One of the things on this list is very much not like the others. So much so that I’m really not sure it is part of ‘everyday morality’. A typical person may have fewer than 100 family members they have a special relationship with, and about that many friends, classmates, workmates etc, but many people have literally a million times that many compatriots.

When the numbers get that big I think we have a difference of kind here, and not merely a difference of scale. I can hardly comprehend what it would be for an Indian to have a *special* moral relationship to 1/6 of the people on the planet. Whatever relationship one stands in to a billion other people is not all that special.

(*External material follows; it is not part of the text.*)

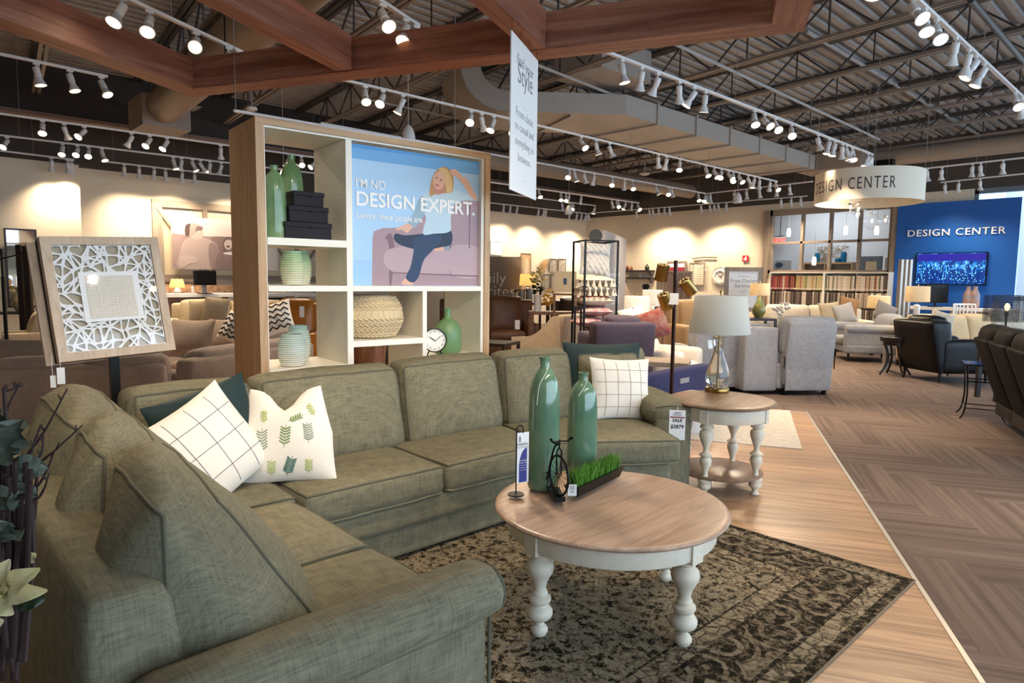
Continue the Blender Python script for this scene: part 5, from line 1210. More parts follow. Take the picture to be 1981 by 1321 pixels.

Here’s a suggestion: you have to have de re attitudes towards a person before you stand in a special moral relationship with them. Or perhaps that to bear a special relationship to everyone in a group, you have to be at least capable of having de re attitudes towards every member of the group. That doesn’t rule out duties to friends, family, colleagues, class mates, even to members of the same village, but it would rule out people in Broome and St Kilda having duties to each other just because they happen to be born on the same continent, even if they don’t know of the other’s existence.

16

Matt 07.14.05 at 11:12 am

This is just about to fall off the page, but I wanted to make a quick (and very partial) reply to Tom Hurka-
Of course it’s true that most people don’t believe what Rawls argues for, but that, of course, doesn’t distinguish his position from any philosophically interesting one. And he doesn’t argue otherwise in any way that’s damagine to his view- what matters is what people can come to believe, now what they do now. (Common sense today is just some old philosopher’s original position from many years ago, as Mill said.) So, I think you both have an exaduration on the “99%” bit, and a misunderstanding of what Rawls is up to if you think this is a very serious objection. (Tom Hill’s paper “The Problem of Stability in Political Liberalism” [in his _Respect, Pluralism, and Justice_] is an excellent account of the issue.)